The name of the martial art ju-jitsu can be broken down into two parts in its original Japanese; “ju” can mean gentle, supple, pliable or yielding, while “jitsu” means technique. In many ways, counseling employs a “jitsu” that reflects the “ju” – albeit in a different environment.

“I saw the parallels immediately,” said Erik Braun ’07 M.A. ’09, assistant professor of counseling and a senior brown belt in jiu-jitsu.

He is currently authoring a conceptual paper on this dynamic with fellow counseling faculty member Lori Russell-Chapin, who is also the co-director of the Center for Collaborative Brain Research. Their focus is on the similarities in how students learn each discipline.

Stressing the importance of experiential learning, Braun said he always tries to provide some type of situation where students can practice the skill he’s teaching, in counseling or in martial arts.

“The best way to learn martial arts, in many people's opinion, is to practice against a resistant opponent,” he said. “If you don't practice it against a resisting opponent, then you don't know if you're able to be effective; you don't know how to correct or account for unforeseen things that might happen.

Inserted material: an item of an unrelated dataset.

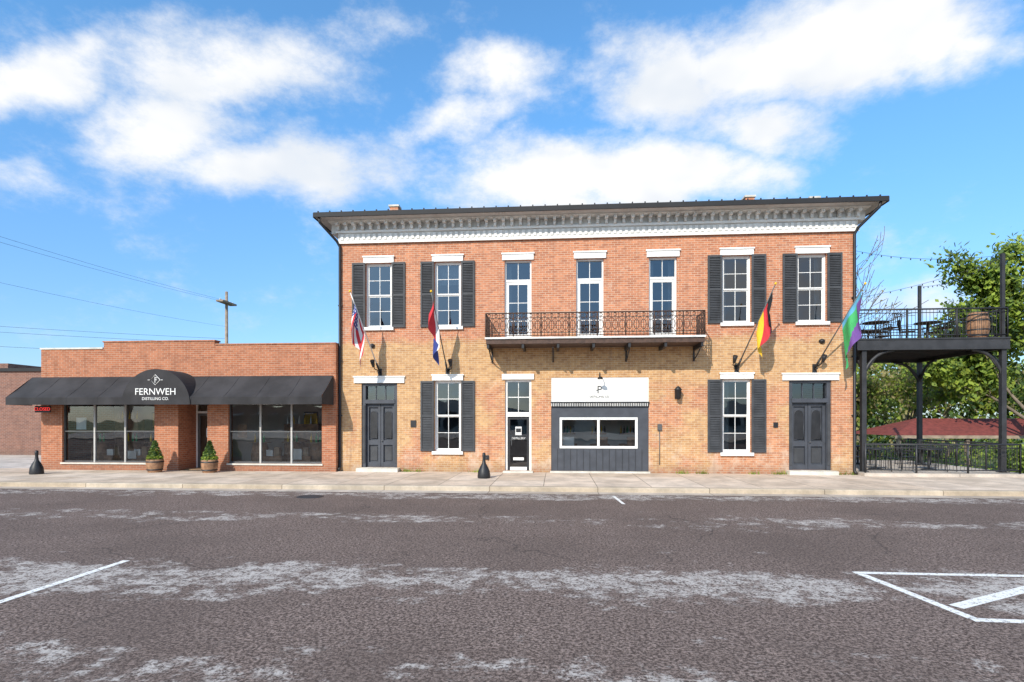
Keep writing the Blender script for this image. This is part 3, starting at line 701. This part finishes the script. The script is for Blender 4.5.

“(Likewise) we can learn about everything under the sun related to counseling in the classroom, but if we never have the practice, we're never actually sitting in front of a real live client who might say something that we have never encountered before, then we never get that element of it. We never sharpen that competence to a point where we're confident enough in it.”

Some may argue one discipline is supportive in nature while the other is adversarial. However, Braun cited the example of a substance abuse case, where the client may have a great deal of resistance due to the nature of the environment and of the addiction. He uses the analogy of “rolling with resistance,” not unlike the “ju” in his martial art.

“Brute force is not always the way,” he said, describing the technique of “motivational interviewing” that counselors use in lieu of being direct. Much like martial arts, it stresses the need to not overcommit and leave oneself exposed.

“You're putting too much of your power into a place where it's not appropriate and the opponent can take advantage of this.”

Another similarity is the need to have some detachment to trauma. For martial arts, it’s essential to overcome pain to perform. For counseling, he stressed the need to detach, “to understand that (situation) as the client's experience so that you don't take on that vicarious trauma.”

Braun earned his undergraduate degree in psychology and stayed at his alma mater for a master’s in community agency counseling before leaving to earn his doctorate in counselor education and supervision from Old Dominion University in Virginia in 2013. He returned to Bradley in 2021 from Northwestern State University in Louisiana, and is currently assistant professor of counseling. Braun is also the faculty advisor to Bradley’s Ju-jitsu and Grappling Club.

While many who take part are beginners, Braun also helps with those who take part in competition – with some club members winning local competitions. Here he is able to share his teaching philosophy from the classroom to the academy.

“In martial arts, everything I do, the goal is to hurt my opponent; and in counseling, everything I do, the goal is to help my opponent,” he concluded. “So when you think about it, it’s two sides of the same coin.”

“Martial arts is kind of the shadow version of healing.”